┌────────

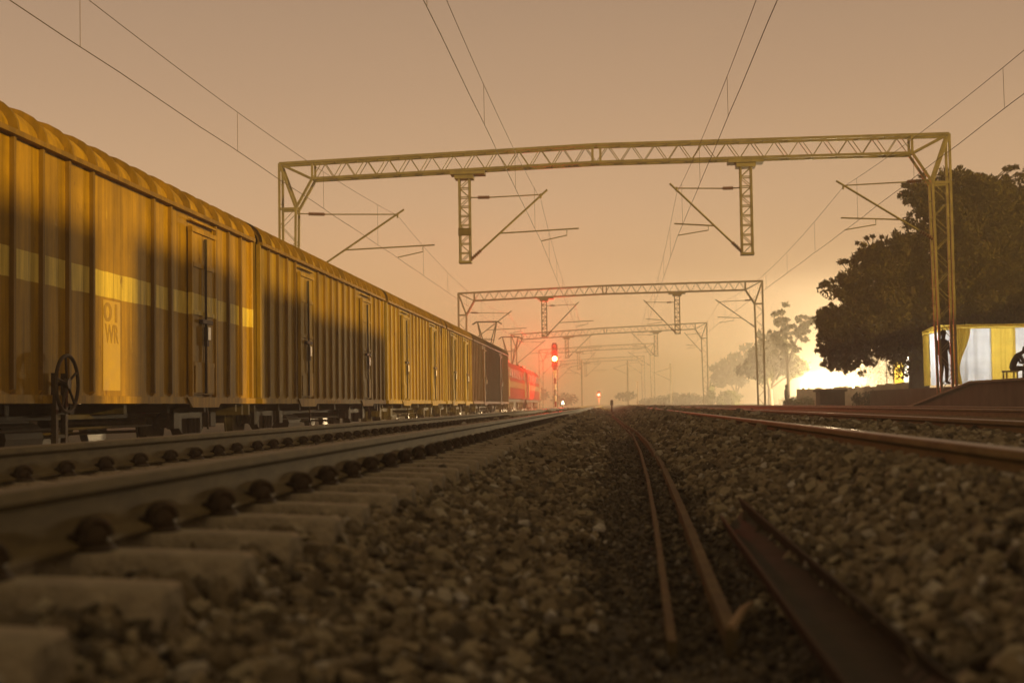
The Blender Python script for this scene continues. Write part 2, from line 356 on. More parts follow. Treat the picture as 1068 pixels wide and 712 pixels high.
def scatter(name, x, y, z, s, protos, label=None, mat='stone'):
    n = len(x); Vs = []; Fs = []; off = 0
    kind = rng.integers(0, len(protos), n)
    for k, (v, f) in enumerate(protos):
        idx = np.where(kind == k)[0]
        if not len(idx): continue
        q = rng.normal(size=(len(idx), 4)); q /= np.linalg.norm(q, axis=1)[:, None]
        w, a, b, c = q.T
        Rm = np.stack([1-2*(b*b+c*c), 2*(a*b-c*w), 2*(a*c+b*w), 2*(a*b+c*w), 1-2*(a*a+c*c), 2*(b*c-a*w), 2*(a*c-b*w), 2*(b*c+a*w), 1-2*(a*a+b*b)], -1).reshape(-1, 3, 3)
        P = np.einsum('nij,vj->nvi', Rm, v) * s[idx][:, None, None]
        P[:, :, 2] *= .9
        P += np.stack([x[idx], y[idx], z[idx]], -1)[:, None, :]
        Vs.append(P.reshape(-1, 3)); nv = len(v)
        Fs.append((f[None] + (np.arange(len(idx))*nv)[:, None, None] + off).reshape(-1, 3)); off += nv*len(idx)
    V = np.concatenate(Vs); Fc = np.concatenate(Fs)
    me = bpy.data.meshes.new(name); me.vertices.add(len(V)); me.vertices.foreach_set('co', V.ravel())
    me.loops.add(Fc.size); me.loops.foreach_set('vertex_index', Fc.ravel().astype(np.int32))
    me.polygons.add(len(Fc)); me.polygons.foreach_set('loop_start', (np.arange(len(Fc))*3).astype(np.int32))
    me.update(); me.validate(); me.materials.append(MT[mat])
    sf = me.attributes.new('sharp_face', 'BOOLEAN', 'FACE'); sf.data.foreach_set('value', [True]*len(me.polygons))
    o = bpy.data.objects.new(name, me); COL.objects.link(o); o['kind'] = 'stuff'
    if label: o['label'] = label; 
    return o
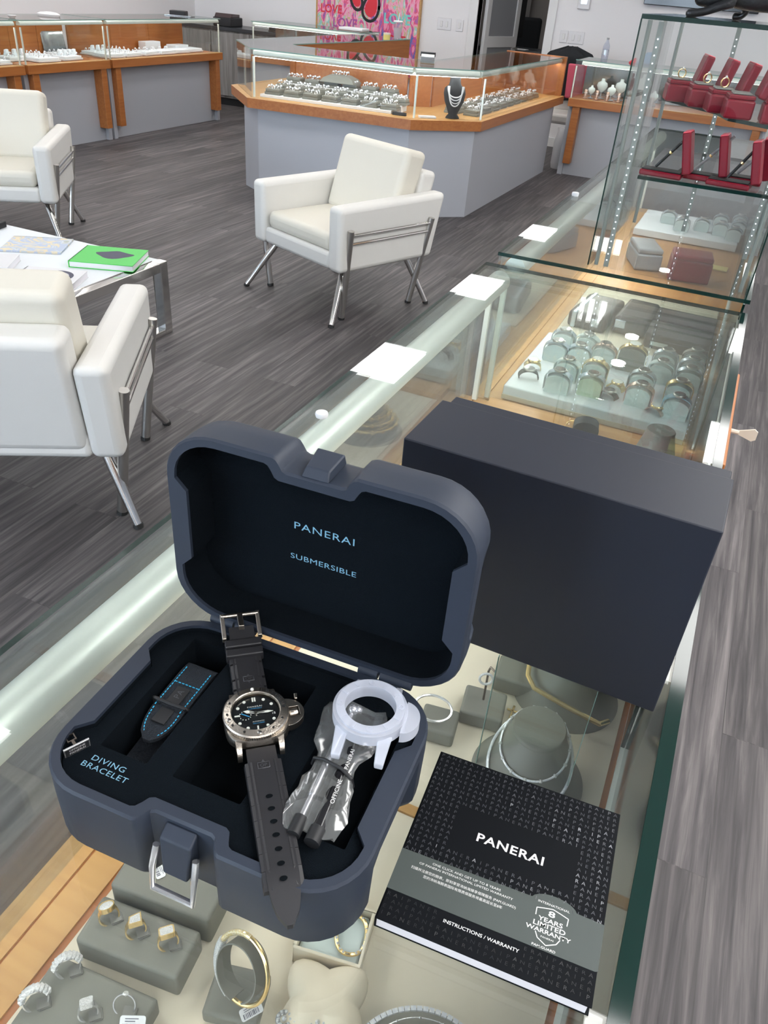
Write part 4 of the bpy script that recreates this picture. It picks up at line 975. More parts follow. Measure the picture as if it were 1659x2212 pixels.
def price_tag(label, c, rz, sx=.022, sy=.012, tilt=25, barcode=True):
    t = thing('price_tag', label, 'price tag', c, rz); X = rot('X', tilt)
    g = MB(); g.X = X; g.prism(rrect(-sx/2, sx/2, -sy/2, sy/2, .0022, 3), 0, .0005); g.build('card', 'tag', t, auto=0)
    g = MB(); g.X = X; x = -sx*.38
    random.seed(int(abs(c[0])*1e4))
    while x < sx*.30: w_ = random.choice((.0003, .0006, .0009)); g.box(x, x+w_, -sy*.38, sy*.02, .0005, .0007); x += w_ + random.choice((.0004, .0008))
    for k in range(2): g.box(-sx*.3, sx*.1 + .003*k, sy*(.14+.15*k), sy*(.19+.15*k), .0005, .0007)
    g.build('barcode_print', 'ink', t, auto=0)
    return t
price_tag('white barcode tag hanging from the twisted silver ring', (-.2990, .2345, DZ+.0285), 25, .024, .014, 35)
price_tag('small white tag on the grey block under the watch case', (-.3620, .3600, DZ+.0475), -35, .016, .010, 0)
# bangle on its stand
t = block('grey suede bangle stand with a curled loop', (-.2290, .3040), .056, .050, .020, 14, name='bangle_stand', cat='bangle stand')
a1 = Vector((-.2850, .4901, .8237)); a2 = (R_*.86 - F_*.5); a2 = (a2 - a1*a2.dot(a1)).normalized(); bc = Vector((-.2255, .3100, DZ+.0585)); nn = a1.cross(a2)
def loop_pts(c, r1, r2, n=48, a0=0, a1_=360): return [c + a1*r1*math.sin(math.radians(a0+(a1_-a0)*i/n)) + a2*r2*math.cos(math.radians(a0+(a1_-a0)*i/n)) for i in range(n+1)]
off = Vector((-.2290, .3040, DZ)); IR = rot('Z', -14)
R = []
for i in range(40):
    a = math.radians(-75 + 330*i/39); q = bc + a1*.0285*math.sin(a) + a2*.0250*math.cos(a) - off
    q2 = bc + a1*.0272*math.sin(a) + a2*.0237*math.cos(a) - off
    R.append([IR @ (q + nn*.010), IR @ (q - nn*.010), IR @ (q2 - nn*.010), IR @ (q2 + nn*.010)])
MB().loft(R, 0, sm=False).build('curled_loop', 'suede', t, auto=40)
t = thing('bangle', 'yellow gold bangle with a diamond set side on a grey stand', 'bangle', tuple(bc))
z0 = Vector((0, 0, 0))
def arc_pts(r1, r2, s, e, n): return [a1*r1*math.sin(math.radians(s+(e-s)*i/n)) + a2*r2*math.cos(math.radians(s+(e-s)*i/n)) for i in range(n+1)]
MB().tube(arc_pts(.0345, .0310, -125, 72, 40), .0023, 10).build('gold_hoop', 'gold', t)
MB().tube(arc_pts(.0345, .0310, 70, 142, 20), .0029, 10).build('gold_pave_side', 'gold_pave', t)
MB().tube(arc_pts(.0345, .0310, 140, 236, 24), .0046, 12).build('diamond_side', 'pave', t)
price_tag('white price tag clipped to the gold bangle', (-.2050, .2920, DZ+.030), 55, .022, .011, 20)
# cushion with brooch bracelet
t = thing('cushion', 'small cream display cushion between the bangle and the necklace bust', 'cushion', (-.1470, .3330, DZ), 18)
g = MB(); R = []
N = 24
for k, (z, s_) in enumerate(((.0, .55), (.006, .85), (.014, 1.0), (.022, .97), (.030, .80), (.035, .5))):
    row = []
    for i in range(40):
        a = 2*PI*i/40; c, q = math.cos(a), math.sin(a); e = (abs(c)**4.5 + abs(q)**4.5) ** (-1/4.5); pinch = 1 - .20*(1-abs(math.sin(2*a)))
        row.append((.043*e*c*s_*pinch, .040*e*q*s_*pinch, z + (.006 if k > 2 else 0)*abs(math.sin(2*a))*.3))
    R.append(row)
g.loft(R, 0); g.build('pillow', 'cream_cloth', t, auto=60)
t = thing('diamond_bracelet', 'silver flower link diamond bracelet wrapped round the cream cushion', 'bracelet', (-.158, .3050, DZ+.028), 20)
g = MB()
for k in range(3):
    cx = -.016 + .016*k; g.ball((cx, 0, .004), .0028, 0, 8)
    for i in range(9): a = 2*PI*i/9; g.ball((cx + .0062*math.cos(a), .0062*math.sin(a), .0035), .0019, 0, 8)
g.build('flower_links', 'pave', t, auto=40)
g = MB()
for k in range(3): g.X = tr(-.016 + .016*k, 0, 0); g.prism(circ(0, 0, .0085, 20), 0, .002, [circ(0, 0, .004, 20)])
g.build('link_frames', 'silver', t, auto=40)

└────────

PROBLEM STATEMENT:
The records above need to be given again exactly. Omit the pictures.

REPLY TO THE EXERCISE:
The Blender Python script for this scene continues. Write part 2, from line 356 on. More parts follow. Treat the picture as 1068 pixels wide and 712 pixels high.
def scatter(name, x, y, z, s, protos, label=None, mat='stone'):
    n = len(x); Vs = []; Fs = []; off = 0
    kind = rng.integers(0, len(protos), n)
    for k, (v, f) in enumerate(protos):
        idx = np.where(kind == k)[0]
        if not len(idx): continue
        q = rng.normal(size=(len(idx), 4)); q /= np.linalg.norm(q, axis=1)[:, None]
        w, a, b, c = q.T
        Rm = np.stack([1-2*(b*b+c*c), 2*(a*b-c*w), 2*(a*c+b*w), 2*(a*b+c*w), 1-2*(a*a+c*c), 2*(b*c-a*w), 2*(a*c-b*w), 2*(b*c+a*w), 1-2*(a*a+b*b)], -1).reshape(-1, 3, 3)
        P = np.einsum('nij,vj->nvi', Rm, v) * s[idx][:, None, None]
        P[:, :, 2] *= .9
        P += np.stack([x[idx], y[idx], z[idx]], -1)[:, None, :]
        Vs.append(P.reshape(-1, 3)); nv = len(v)
        Fs.append((f[None] + (np.arange(len(idx))*nv)[:, None, None] + off).reshape(-1, 3)); off += nv*len(idx)
    V = np.concatenate(Vs); Fc = np.concatenate(Fs)
    me = bpy.data.meshes.new(name); me.vertices.add(len(V)); me.vertices.foreach_set('co', V.ravel())
    me.loops.add(Fc.size); me.loops.foreach_set('vertex_index', Fc.ravel().astype(np.int32))
    me.polygons.add(len(Fc)); me.polygons.foreach_set('loop_start', (np.arange(len(Fc))*3).astype(np.int32))
    me.update(); me.validate(); me.materials.append(MT[mat])
    sf = me.attributes.new('sharp_face', 'BOOLEAN', 'FACE'); sf.data.foreach_set('value', [True]*len(me.polygons))
    o = bpy.data.objects.new(name, me); COL.objects.link(o); o['kind'] = 'stuff'
    if label: o['label'] = label; 
    return o
Write part 4 of the bpy script that recreates this picture. It picks up at line 975. More parts follow. Measure the picture as if it were 1659x2212 pixels.
def price_tag(label, c, rz, sx=.022, sy=.012, tilt=25, barcode=True):
    t = thing('price_tag', label, 'price tag', c, rz); X = rot('X', tilt)
    g = MB(); g.X = X; g.prism(rrect(-sx/2, sx/2, -sy/2, sy/2, .0022, 3), 0, .0005); g.build('card', 'tag', t, auto=0)
    g = MB(); g.X = X; x = -sx*.38
    random.seed(int(abs(c[0])*1e4))
    while x < sx*.30: w_ = random.choice((.0003, .0006, .0009)); g.box(x, x+w_, -sy*.38, sy*.02, .0005, .0007); x += w_ + random.choice((.0004, .0008))
    for k in range(2): g.box(-sx*.3, sx*.1 + .003*k, sy*(.14+.15*k), sy*(.19+.15*k), .0005, .0007)
    g.build('barcode_print', 'ink', t, auto=0)
    return t
price_tag('white barcode tag hanging from the twisted silver ring', (-.2990, .2345, DZ+.0285), 25, .024, .014, 35)
price_tag('small white tag on the grey block under the watch case', (-.3620, .3600, DZ+.0475), -35, .016, .010, 0)
# bangle on its stand
t = block('grey suede bangle stand with a curled loop', (-.2290, .3040), .056, .050, .020, 14, name='bangle_stand', cat='bangle stand')
a1 = Vector((-.2850, .4901, .8237)); a2 = (R_*.86 - F_*.5); a2 = (a2 - a1*a2.dot(a1)).normalized(); bc = Vector((-.2255, .3100, DZ+.0585)); nn = a1.cross(a2)
def loop_pts(c, r1, r2, n=48, a0=0, a1_=360): return [c + a1*r1*math.sin(math.radians(a0+(a1_-a0)*i/n)) + a2*r2*math.cos(math.radians(a0+(a1_-a0)*i/n)) for i in range(n+1)]
off = Vector((-.2290, .3040, DZ)); IR = rot('Z', -14)
R = []
for i in range(40):
    a = math.radians(-75 + 330*i/39); q = bc + a1*.0285*math.sin(a) + a2*.0250*math.cos(a) - off
    q2 = bc + a1*.0272*math.sin(a) + a2*.0237*math.cos(a) - off
    R.append([IR @ (q + nn*.010), IR @ (q - nn*.010), IR @ (q2 - nn*.010), IR @ (q2 + nn*.010)])
MB().loft(R, 0, sm=False).build('curled_loop', 'suede', t, auto=40)
t = thing('bangle', 'yellow gold bangle with a diamond set side on a grey stand', 'bangle', tuple(bc))
z0 = Vector((0, 0, 0))
def arc_pts(r1, r2, s, e, n): return [a1*r1*math.sin(math.radians(s+(e-s)*i/n)) + a2*r2*math.cos(math.radians(s+(e-s)*i/n)) for i in range(n+1)]
MB().tube(arc_pts(.0345, .0310, -125, 72, 40), .0023, 10).build('gold_hoop', 'gold', t)
MB().tube(arc_pts(.0345, .0310, 70, 142, 20), .0029, 10).build('gold_pave_side', 'gold_pave', t)
MB().tube(arc_pts(.0345, .0310, 140, 236, 24), .0046, 12).build('diamond_side', 'pave', t)
price_tag('white price tag clipped to the gold bangle', (-.2050, .2920, DZ+.030), 55, .022, .011, 20)
# cushion with brooch bracelet
t = thing('cushion', 'small cream display cushion between the bangle and the necklace bust', 'cushion', (-.1470, .3330, DZ), 18)
g = MB(); R = []
N = 24
for k, (z, s_) in enumerate(((.0, .55), (.006, .85), (.014, 1.0), (.022, .97), (.030, .80), (.035, .5))):
    row = []
    for i in range(40):
        a = 2*PI*i/40; c, q = math.cos(a), math.sin(a); e = (abs(c)**4.5 + abs(q)**4.5) ** (-1/4.5); pinch = 1 - .20*(1-abs(math.sin(2*a)))
        row.append((.043*e*c*s_*pinch, .040*e*q*s_*pinch, z + (.006 if k > 2 else 0)*abs(math.sin(2*a))*.3))
    R.append(row)
g.loft(R, 0); g.build('pillow', 'cream_cloth', t, auto=60)
t = thing('diamond_bracelet', 'silver flower link diamond bracelet wrapped round the cream cushion', 'bracelet', (-.158, .3050, DZ+.028), 20)
g = MB()
for k in range(3):
    cx = -.016 + .016*k; g.ball((cx, 0, .004), .0028, 0, 8)
    for i in range(9): a = 2*PI*i/9; g.ball((cx + .0062*math.cos(a), .0062*math.sin(a), .0035), .0019, 0, 8)
g.build('flower_links', 'pave', t, auto=40)
g = MB()
for k in range(3): g.X = tr(-.016 + .016*k, 0, 0); g.prism(circ(0, 0, .0085, 20), 0, .002, [circ(0, 0, .004, 20)])
g.build('link_frames', 'silver', t, auto=40)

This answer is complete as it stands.